-- Work to complete --
In the listing below, locate the lines bearing the word "picture". Copy every one of them.

[Scene modeling code data]
----

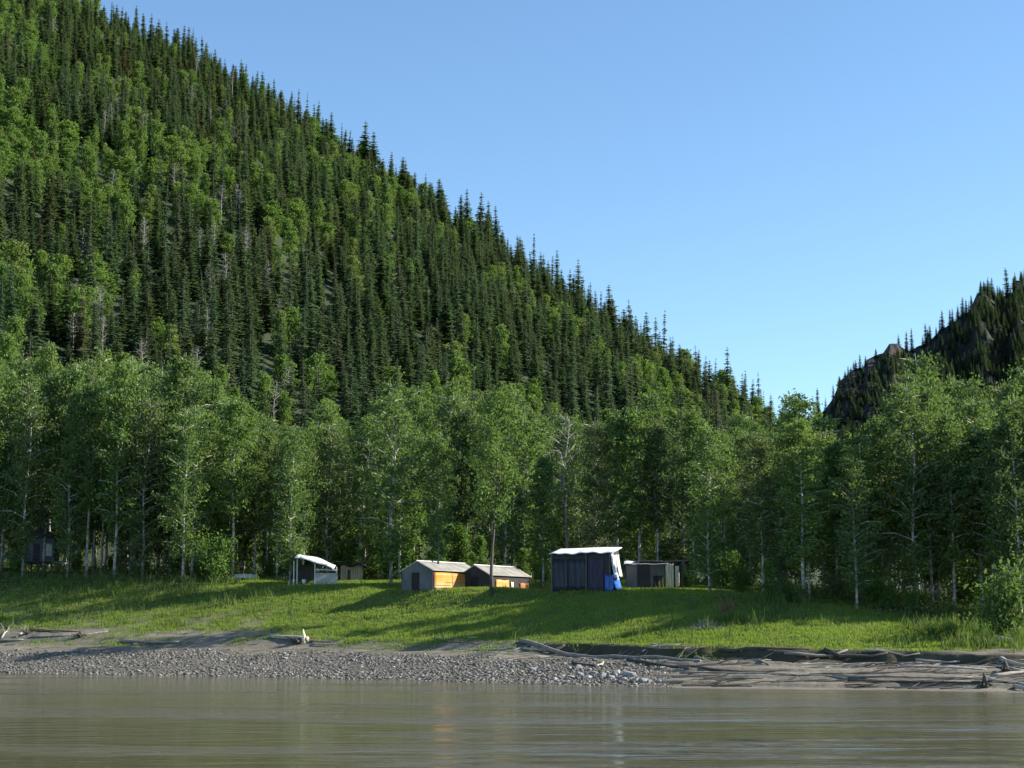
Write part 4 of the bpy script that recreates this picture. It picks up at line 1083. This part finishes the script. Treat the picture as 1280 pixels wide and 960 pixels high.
for i, (px, py, top, lab) in enumerate(bus):
    x, y, z = at(px, py); h_ = (zpix(top, y) - z) / 2.6
    plant('bush', BUSH[4 if i in (2, 7, 9, 10, 11, 12, 17) else i % 4], (x, y, z), i * 1.1, (h_ * (1.0 if i != 1 else 1.4), h_, h_), lab, 'bush', 'bushes at the edge of the wood', ('stem', 'foliage'))

# ------------------------------------------------------------------ trees of the forested hill
cand = []
rngh = np.random.default_rng(77)
NT = 17000
Yc = np.sqrt(rngh.uniform(205 ** 2, 680 ** 2, NT)); Pc = rngh.uniform(-90, 1010, NT)
RYc = ridgeY1(Pc); ok = (Yc > foot1(Pc) + 5) & (Yc < RYc + 14)
Yc, Pc = Yc[ok], Pc[ok]; Zc = hill1(Pc, Yc)
Xc = (Pc - 640) / F * (Yc * math.cos(TH) + (Zc - CAMZ) * math.sin(TH))
# spacing by grid buckets
cell = {}; pick = []
for i in range(len(Xc)):
    k = (int(Xc[i] // 3.3), int(Yc[i] // 3.3))
    hit = False
    for a in (-1, 0, 1):
        for b_ in (-1, 0, 1):
            for j in cell.get((k[0] + a, k[1] + b_), ()):
                if (Xc[j] - Xc[i]) ** 2 + (Yc[j] - Yc[i]) ** 2 < 10.5 + 7 * _h(i, 3, 3): hit = True
    if not hit: cell.setdefault(k, []).append(i); pick.append(i)
pick = np.array(pick); Xc, Yc, Zc, Pc = Xc[pick], Yc[pick], Zc[pick], Pc[pick]
n = len(Xc)
bn = 0.55 * fbm(Xc * 0.022, Yc * 0.018, 71, 4) + 0.45 * fbm(Xc * 0.075, Yc * 0.055, 73, 3) + 0.16 * (1 - np.clip((Yc - 215) / 110, 0, 1)) + 0.03 * (1 - sstep(150, 400, Pc))
isb = (bn + rngh.normal(size=n) * 0.075) > 0.605
dist = np.hypot(Xc, Yc)
Hs = rngh.triangular(5.5, 11.5, 18.0, n) * (1 + 0.25 * (rngh.uniform(size=n) < 0.08))
Hs[isb] = rngh.uniform(7, 12, isb.sum())
tipy = np.array([proj(a, b_, c + h_)[1] for a, b_, c, h_ in zip(Xc, Yc, Zc, Hs)])
basy = np.array([proj(a, b_, c)[1] for a, b_, c in zip(Xc, Yc, Zc)])
topc = np.interp(Pc, TOPX, TOPY)
vis = (tipy < topc + 14) & (basy > -25)
sky_ = tipy < ridge1(Pc) - 2
rgp = random.Random(9)
def hzone(px, sky, frac):
    if sky:
        for a, s_ in ((140, 'at the top corner of the skyline'), (260, 'on the skyline below the top corner'), (430, 'on the skyline above the grey rock patch'), (560, 'on the skyline around the tall pair'), (680, 'on the skyline around the dark group of four'), (800, 'on the lower skyline midway to the gap'), (2000, 'on the skyline sinking to the valley gap')):
            if px < a: return s_
    band = 'upper' if frac > 0.62 else ('middle' if frac > 0.28 else 'lowest')
    for a, s_ in ((160, 'above the raised cabin'), (330, 'above the white boat'), (460, 'above the lean-to'), (600, 'above the first orange tent'), (700, 'above the second orange tent'), (800, 'above the tall blue shed'), (2000, 'above the low grey shed')):
        if px < a: return 'on the %s hillside %s' % (band, s_)
# landmark spruces of the skyline
marks = [(455, 150, 205, 1.9, 'taller of the pair of great spruces that tower over the skyline'), (467, 162, 212, 1.7, 'shorter of the pair of great spruces that tower over the skyline'), (584, 234, 300, 1.3, 'first of the four tall dark skyline spruces, on their uphill side'), (600, 238, 306, 1.5, 'second of the four tall dark skyline spruces'), (612, 248, 310, 1.4, 'third of the four tall dark skyline spruces'), (621, 254, 318, 1.3, 'last of the four tall dark skyline spruces, on their downhill side'),
         (929, 470, 530, 1.25, 'lone tiered spruce at the very end of the descending skyline'), (328, 88, 138, 1.1, 'sharp spruce standing clear of the upper skyline'), (302, 72, 120, 1.0, 'thin pointed spruce just uphill of the sharp one on the upper skyline'), (235, 32, 82, 1.3, 'broad spruce on the skyline near the top corner'), (788, 372, 440, 1.2, 'tallest narrow spruce on the lower skyline'), (766, 365, 425, 1.2, 'tiered spruce just uphill of the tallest narrow one on the lower skyline'),
         (735, 355, 405, 1.0, 'thin spruce standing clear of the lower skyline'), (655, 298, 350, 1.1, 'spruce just downhill of the four tall dark ones'), (146, 4, 50, 1.2, 'broad dark spruce at the top corner of the skyline'), (840, 418, 475, 1.0, 'spike-topped spruce on the skyline above the low grey shed'), (900, 460, 515, 1.0, 'dark spruce shortly uphill of the lone tiered one'), (506, 198, 250, 1.0, 'spruce downhill of the great pair'), (395, 148, 190, 1.0, 'dark spruce uphill of the great pair')]
for (px, ty_, by_, wd, lab) in marks:
    Y = float(ridgeY1(px)) - 3
    x, y, z = hill1_point(px, Y)
    zt = zpix(ty_, y); h_ = max(9.0, zt - z)
    plant('spruce_tree', SPR[2 if wd > 1.25 else 0], (x, y, z - 0.3), px, (wd, wd, h_ / 14), lab, 'tree', 'skyline spruces of the forested hill')
idx_s = [i for i in range(n) if vis[i] and not isb[i]]
idx_b = [i for i in range(n) if vis[i] and isb[i]]
def score(i):
    exposed = 1.9 if sky_[i] else 1.0
    return Hs[i] / dist[i] * exposed
idx_s.sort(key=score, reverse=True); idx_b.sort(key=score, reverse=True)
nind = 300 - len(marks)
print('hill spruces', len(idx_s), 'birches', len(idx_b))
def frac(i): return (Yc[i] - foot1(Pc[i])) / (ridgeY1(Pc[i]) - foot1(Pc[i]))
vs = rngh.integers(0, 5, n); rz_ = rngh.uniform(0, 6.28, n); wdr = np.clip(rngh.lognormal(0.08, 0.25, n), 0.65, 1.8)
for i in idx_s[:nind]:
    zn = hzone(Pc[i], sky_[i], frac(i))
    plant('spruce_tree', SPR[vs[i]], (Xc[i], Yc[i], Zc[i] - 0.3), rz_[i], (wdr[i], wdr[i], Hs[i] / 14), 'narrow dark spruce among its like ' + zn, 'tree', 'spruces ' + zn)
for i in idx_b[:300]:
    zn = hzone(Pc[i], False, frac(i)); k = vs[i] % 4; s_ = Hs[i] / 11
    plant('birch_tree', BIR[k], (Xc[i], Yc[i], Zc[i] - 0.3), rz_[i], (s_ * wdr[i], s_ * wdr[i], s_), 'light green rounded birch among its like ' + zn, 'tree', 'birches ' + zn)

# the rest of the forest: one object each, copies laid out by geometry nodes
def forest(name, pts, rot, scl, var, sources):
    m = bpy.data.meshes.new(name); m.vertices.add(len(pts)); m.vertices.foreach_set('co', np.asarray(pts, np.float32).ravel())
    for nm_, ty, dat, key in (('rot', 'FLOAT_VECTOR', rot, 'vector'), ('scl', 'FLOAT_VECTOR', scl, 'vector'), ('var', 'INT', var, 'value')):
        a = m.attributes.new(nm_, ty, 'POINT'); a.data.foreach_set(key, np.asarray(dat, np.int32 if ty == 'INT' else np.float32).ravel())
    m.update()
    o = link(name, m); o['kind'] = 'stuff'
    ng = bpy.data.node_groups.new(name, 'GeometryNodeTree')
    ng.interface.new_socket('Geometry', in_out='INPUT', socket_type='NodeSocketGeometry'); ng.interface.new_socket('Geometry', in_out='OUTPUT', socket_type='NodeSocketGeometry')
    gi = ng.nodes.new('NodeGroupInput'); go = ng.nodes.new('NodeGroupOutput'); jn = ng.nodes.new('GeometryNodeJoinGeometry')
    def attr(nm_, dt):
        a = ng.nodes.new('GeometryNodeInputNamedAttribute'); a.data_type = dt; a.inputs['Name'].default_value = nm_; return [q for q in a.outputs if q.enabled][0]
    ar, as_, av = attr('rot', 'FLOAT_VECTOR'), attr('scl', 'FLOAT_VECTOR'), attr('var', 'INT')
    for k, parts in enumerate(sources):
        cp = ng.nodes.new('FunctionNodeCompare'); cp.data_type = 'INT'; cp.operation = 'EQUAL'
        ii = [q for q in cp.inputs if q.enabled]; ng.links.new(av, ii[0]); ii[1].default_value = k
        for po in parts:
            oi = ng.nodes.new('GeometryNodeObjectInfo'); oi.inputs['Object'].default_value = po; oi.inputs['As Instance'].default_value = False
            ip = ng.nodes.new('GeometryNodeInstanceOnPoints')
            ng.links.new(gi.outputs[0], ip.inputs['Points']); ng.links.new(cp.outputs[0], ip.inputs['Selection']); ng.links.new(oi.outputs['Geometry'], ip.inputs['Instance'])
            ng.links.new(ar, ip.inputs['Rotation']); ng.links.new(as_, ip.inputs['Scale']); ng.links.new(ip.outputs[0], jn.inputs[0])
    ng.links.new(jn.outputs[0], go.inputs[0])
    md = o.modifiers.new('forest', 'NODES'); md.node_group = ng
    return o
def sources(kind, meshes):
    """for every variant the parts of one standing tree that shows that mesh"""
    out = []
    for tr, cr in meshes:
        to = next(o for o in COL.objects if o.data == tr and o.parent and o.parent.name.startswith(kind)); co = next(o for o in COL.objects if o.data == cr and o.parent and o.parent.name.startswith(kind))
        out.append((to, co))
    return out
rest = np.array(idx_s[nind:])
pts = [np.stack([Xc[rest], Yc[rest], Zc[rest] - 0.3], -1)]; rot = [np.stack([rngh.normal(size=len(rest)) * 0.035, rngh.normal(size=len(rest)) * 0.035, rz_[rest]], -1)]
scl = [np.stack([wdr[rest], wdr[rest], Hs[rest] / 14], -1)]; var = [vs[rest]]
# far trees of the rocky hill and the valley gap
far = []
rg = random.Random(31)
while len(far) < 4200:
    px = rg.uniform(1000, 1420); RY = float(ridgeY2(px)); t_ = rg.uniform(0.1, 1.02)
    nn = float(fbm(px * 0.03, t_ * 4, 81))
    if t_ > 0.93:
        if rg.random() > (0.16 if px < 1190 else 0.4): continue
    elif px < 1120 and rg.random() > 0.35 + 0.3 * (nn > 0.5): continue
    x, y, z = hill2_point(px, RY - 330 + 330 * t_)
    far.append((x, y, z - 0.5, rg.uniform(7, 12) * (0.75 if px < 1150 else 1)))
for k in range(46):
    px = rg.uniform(925, 1030); y = rg.uniform(420, 620); x = (px - 640) / F * y; far.append((x, y, 8.0, rg.uniform(0.9, 1.08) * (zpix(522, y) - 8)))
far = np.array(far); m_ = len(far)
pts.append(far[:, :3]); rot.append(np.stack([np.zeros(m_), np.zeros(m_), rngh.uniform(0, 6.28, m_)], -1)); w2 = rngh.uniform(0.6, 1.0, m_)
scl.append(np.stack([w2, w2, far[:, 3] / 14], -1)); var.append(rngh.integers(0, 5, m_))
forest('spruce_forest', np.concatenate(pts), np.concatenate(rot), np.concatenate(scl), np.concatenate(var), sources('spruce', SPR))
rest = np.array(idx_b[300:], int)
if len(rest):
    s_ = Hs[rest] / 11
    forest('birch_forest', np.stack([Xc[rest], Yc[rest], Zc[rest] - 0.3], -1), np.stack([0 * s_, 0 * s_, rz_[rest]], -1), np.stack([s_ * wdr[rest], s_ * wdr[rest], s_], -1), vs[rest] % 4, sources('birch', BIR))

# named spruces on the crag's skyline
for (px, ty_, wd, lab) in [(1022, 482, 1.0, 'dark spruce at the foot of the rocky hill beside the gap'), (1075, 441, 0.7, 'small spruce on the first crag step'), (1133, 412, 0.8, 'first small spruce beyond the crag knob'), (1140, 408, 0.8, 'second small spruce beyond the crag knob'), (1158, 402, 0.9, 'spruce halfway up the rocky skyline'), (1178, 386, 0.9, 'narrow spruce below the upper rock knob'), (1203, 370, 1.0, 'leading spruce of the cluster below the upper rock knob'), (1241, 345, 0.9, 'spruce directly above the upper rock knob'), (1261, 332, 1.4, 'tallest spruce on the rocky hill skyline'), (1268, 345, 1.0, 'spruce beside the tallest one on the rocky hill skyline')]:
    x, y, z = hill2_point(px, float(ridgeY2(px)) - 4)
    h_ = max(7.0, zpix(ty_, y) - z)
    plant('spruce_tree', SPR[1], (x, y, z - 0.5), px, (wd * 1.4, wd * 1.4, h_ / 14), lab, 'tree', 'skyline spruces of the rocky hill')
# grey snags on the forested hill
rg = random.Random(55)
for k in range(60):
    px = rg.choice([rg.uniform(30, 480), rg.uniform(90, 180), rg.uniform(230, 360)]); fr = rg.uniform(0.12, 0.97)
    Y = float(foot1(px) + fr * (ridgeY1(px) - foot1(px))); x, y, z = hill1_point(px, Y)
    zn = hzone(px, False, fr)
    t = thing('dead_tree', 'bare grey snag among spruces ' + zn, 'dead tree', (x, y, z - 0.3), k, 'grey snags ' + zn); s_ = rg.uniform(0.6, 0.9); t.scale = (s_, s_, s_)
    link('trunk', DEADM[k % 3], t)
print('script done', len(bpy.data.objects))
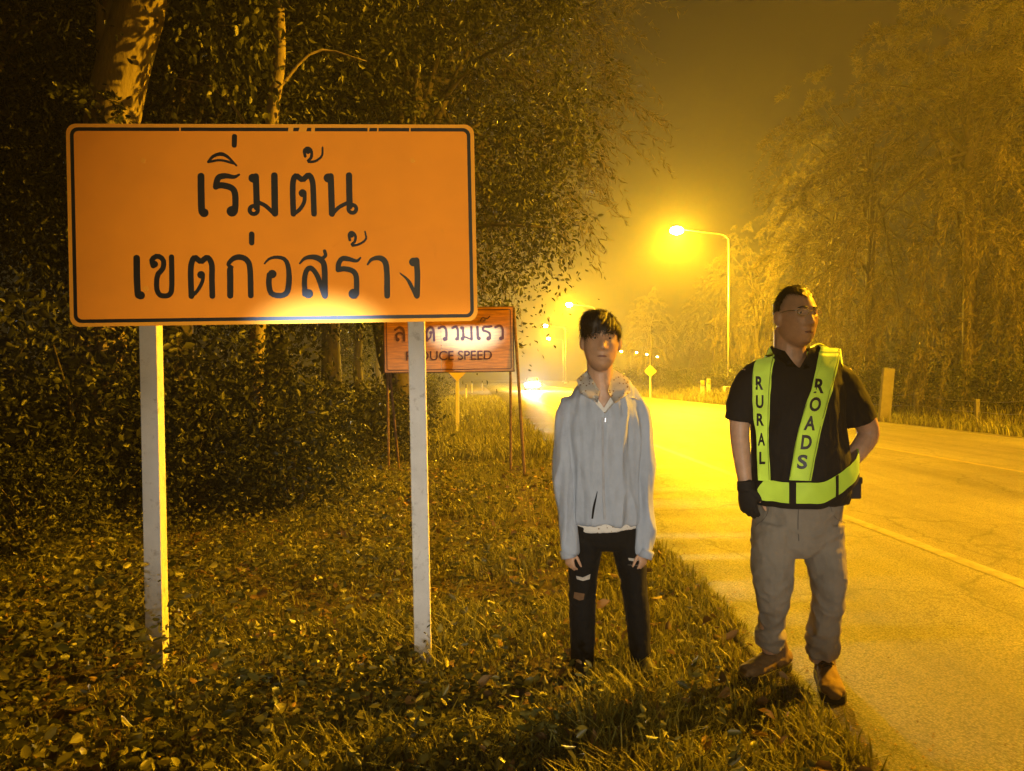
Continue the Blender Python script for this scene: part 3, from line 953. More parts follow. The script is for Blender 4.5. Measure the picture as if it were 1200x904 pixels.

----

-- Answer --
Write part 4 of the bpy script that recreates this picture. It picks up at line 1083. This part finishes the script. Treat the picture as 1280 pixels wide and 960 pixels high.
Continue the Blender Python script for this scene: part 3, from line 953. More parts follow. The script is for Blender 4.5. Measure the picture as if it were 1200x904 pixels.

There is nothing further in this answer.